Work to do = Check each line for the word "Blender" and report how many have it. Give nothing else.

Records with scene code:
_ _ _ _

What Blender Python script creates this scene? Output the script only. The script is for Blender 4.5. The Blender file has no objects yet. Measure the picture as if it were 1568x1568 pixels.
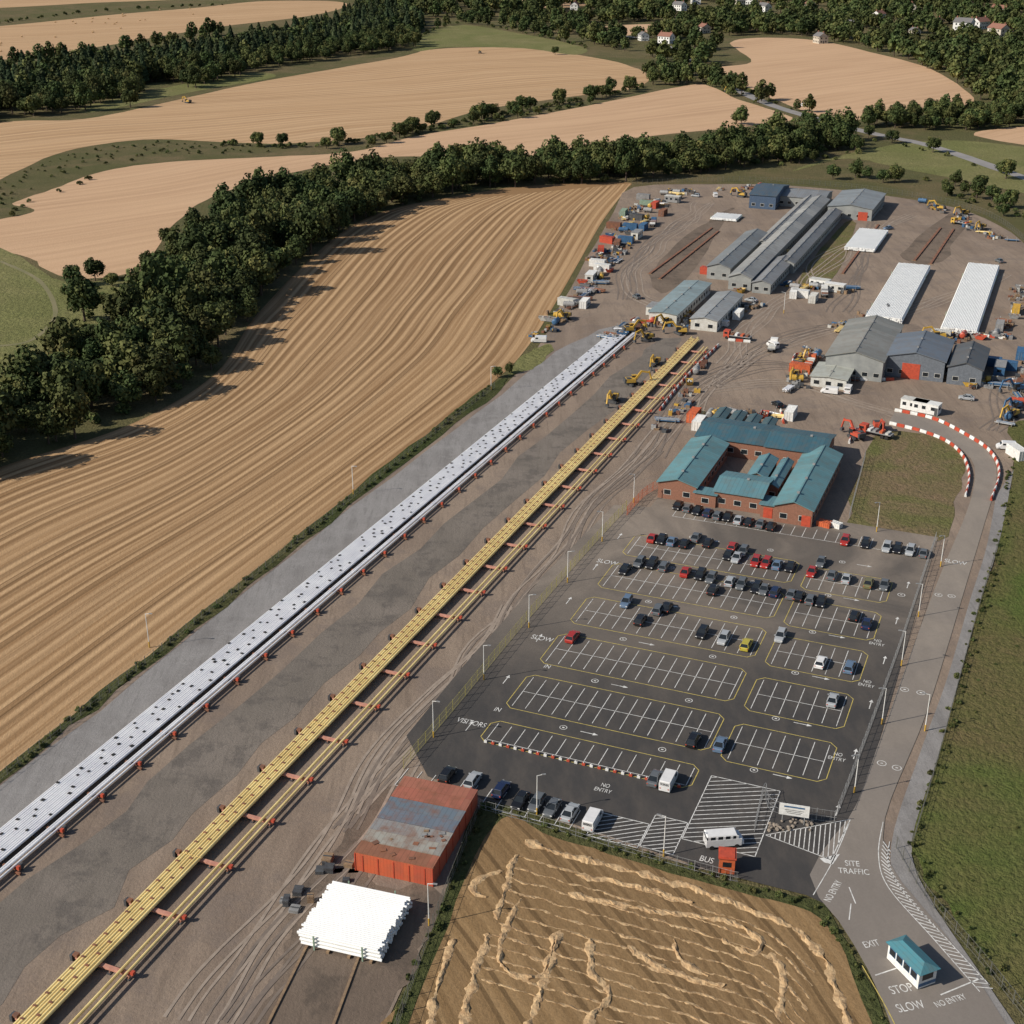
import bpy, bmesh, math, random
from math import radians, sin, cos, pi
from mathutils import Vector, Matrix, noise
from mathutils.geometry import tessellate_polygon
R = random.Random(7)
scene = bpy.context.scene
COL = scene.collection
# ---------------------------------------------------------------- survey -> world
H = 125.0; F = 2084.0; TH = radians(24.15)
def G(u, v, z=0.0):
    x = (u-784)/F; y = -(v-784)/F
    dy = cos(TH)+y*sin(TH); dz = -sin(TH)+y*cos(TH)
    t = (z-H)/dz
    return Vector((x*t, dy*t, z))
AZ = radians(22.25)
AV = Vector((sin(AZ), cos(AZ), 0)); BV = Vector((cos(AZ), -sin(AZ), 0))
O = G(740, 1132)
def L(a, b, z=0): 
    p = O+AV*a+BV*b; return Vector((p.x, p.y, z))

# ---------------------------------------------------------------- materials
MATS = {}
def nodes(name):
    m = bpy.data.materials.new(name); m.use_nodes = True
    nt = m.node_tree; b = nt.nodes['Principled BSDF']
    return m, nt, b
def N(nt, t, **kw):
    n = nt.nodes.new(t)
    for k, v in kw.items():
        if k in n.inputs: n.inputs[k].default_value = v
        else: setattr(n, k, v)
    return n
def mix(nt, fac, a, b):
    n = nt.nodes.new('ShaderNodeMixRGB')
    if isinstance(fac, (int, float)): n.inputs[0].default_value = fac
    else: nt.links.new(fac, n.inputs[0])
    for i, c in ((1, a), (2, b)):
        if isinstance(c, tuple): n.inputs[i].default_value = (*c[:3], 1)
        else: nt.links.new(c, n.inputs[i])
    return n.outputs[0]
def math_(nt, op, a, b=None, clamp=False):
    n = nt.nodes.new('ShaderNodeMath'); n.operation = op; n.use_clamp = clamp
    for i, c in ((0, a), (1, b)):
        if c is None: continue
        if isinstance(c, (int, float)): n.inputs[i].default_value = c
        else: nt.links.new(c, n.inputs[i])
    return n.outputs[0]
def coords(nt, kind='Object', rot=0, scale=(1, 1, 1)):
    t = nt.nodes.new('ShaderNodeTexCoord')
    if rot == 0 and scale == (1, 1, 1): return t.outputs[kind]
    m = nt.nodes.new('ShaderNodeMapping')
    nt.links.new(t.outputs[kind], m.inputs[0])
    m.inputs['Rotation'].default_value = (0, 0, rot); m.inputs['Scale'].default_value = scale
    return m.outputs[0]
def noise_(nt, vec, scale, detail=4, rough=.6, lo=.35, hi=.65, dist=0):
    n = N(nt, 'ShaderNodeTexNoise'); n.inputs['Scale'].default_value = scale
    n.inputs['Detail'].default_value = min(detail, 4); n.inputs['Roughness'].default_value = rough
    n.inputs['Distortion'].default_value = dist
    nt.links.new(vec, n.inputs['Vector'])
    r = N(nt, 'ShaderNodeMapRange'); r.inputs[1].default_value = lo; r.inputs[2].default_value = hi
    nt.links.new(n.outputs[0], r.inputs[0])
    return r.outputs[0]
def bump(nt, b, h, strength, dist=.1):
    n = N(nt, 'ShaderNodeBump'); n.inputs['Strength'].default_value = strength
    n.inputs['Distance'].default_value = dist
    nt.links.new(h, n.inputs['Height']); nt.links.new(n.outputs[0], b.inputs['Normal'])
def pm(name, c1, c2=None, scale=2.0, rough=.7, metal=0, bmp=0, lo=.35, hi=.65):
    if name in MATS: return MATS[name]
    m, nt, b = nodes(name)
    c2 = c2 or tuple(x*.75 for x in c1)
    v = coords(nt)
    f = noise_(nt, v, scale, 3, lo=lo, hi=hi)
    nt.links.new(mix(nt, f, c1, c2), b.inputs['Base Color'])
    b.inputs['Roughness'].default_value = rough; b.inputs['Metallic'].default_value = metal
    if bmp: bump(nt, b, f, bmp)
    MATS[name] = m; return m
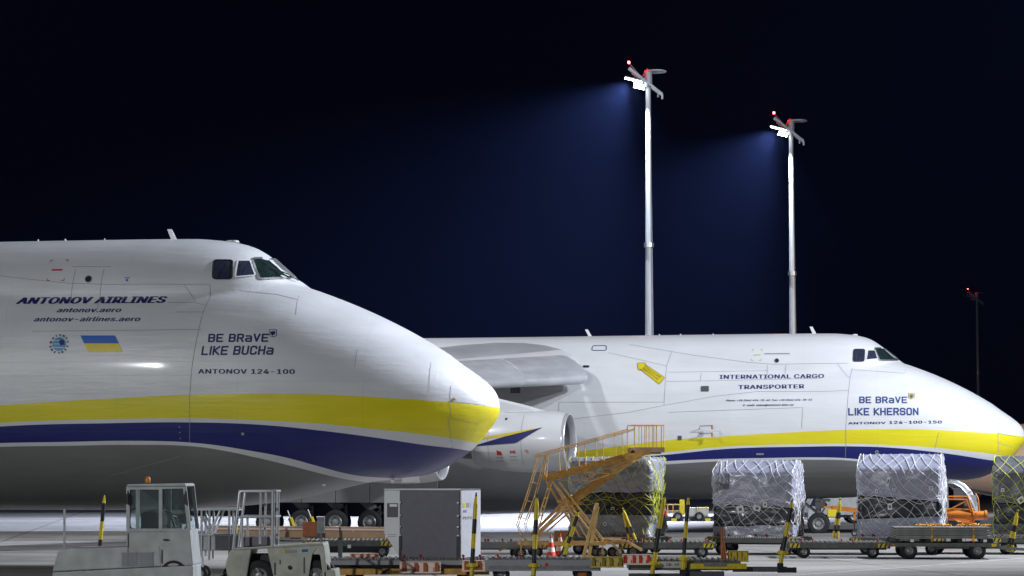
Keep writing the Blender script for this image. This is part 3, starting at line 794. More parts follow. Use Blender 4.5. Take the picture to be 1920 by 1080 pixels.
# -- markings of the far one
P = FAR_POLY
patch(far, 'rescue_arrow', P['arrow'], M['yellow'], off=.012, rings=5)
frame_ring(far, 'rescue_arrow_border', P['arrow'], M['black'], w=.02, off=.012)
def slanted(s, p0, p1, h, style='plain'):
    (a0, z0), (a1, z1) = p0, p1
    d = Vector((a1 - a0, z1 - z0)); n = Vector((d.y, -d.x)).normalized()
    if n.y < 0: n = -n
    vs, fs = text_shape(s, style)
    pts = [on_skin(a0 + d.x * u + n.x * v * h, z0 + d.y * u + n.y * v * h, .013) for u, v in vs]
    return MB().add(pts, fs).build('lettering', M['black'], far)
(q0, q1) = P['arrowtext1']; slanted('СПАСЕНИЕ', (q0[0] - .03, q0[1] + .03), (q1[0] - .03, q1[1] + .01), .14)
(q0, q1) = P['arrowtext2']; slanted('RESCUE', (q0[0] - .10, q0[1] + .03), (q1[0] - .06, q1[1] + .04), .15)
shield(far, P['shield'], M['navy2'], M['yellow'], M['navy2'])
(pa, pz), _ = P['porthole']
o = patch(far, 'porthole', circle(pa, pz, .10, 20), M['glass'], off=.014); frame_ring(o, 'frame', circle(pa, pz, .10, 20), M['grey'], w=.02, off=.02)
patch(far, 'window', rounded(P['window_rect'], .15), M['darkgrey'], off=.014, rings=2)
patch(far, 'door_handrail', P['bar'], M['grey'], off=.02, rings=1)
frame_ring(far, 'hatch_outline', rounded(P['hatch'], .35), M['navy'], w=.03, off=.02)
patch(far, 'air_slot', rounded(P['slot'], .45), M['black'], off=.02, rings=2)
patch(far, 'static_port', P['box'], M['darkgrey'], off=.02, rings=1)
for k in ('probe1', 'probe2'):
    (a0, z0), (a1, z1) = P[k]
    y = -half_width(a0, z0)
    MB().tube([(-a0, y, z0 - .05), (-a0 + .06, y - .28, z0 + .1), (-a1, y - .3, z1)], .022, 6).bar((-a1 - .06, y - .3, z1), (-a1 - .02, y - .3, z1 - .2), .06).build('pitot_probe', M['steel'], far)
    MB().box((-a1 - .04, y - .3, z1 - .09), (.07, .07, .2)).build('probe_cover', M['rust'], far)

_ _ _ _

Solution to the exercise = 2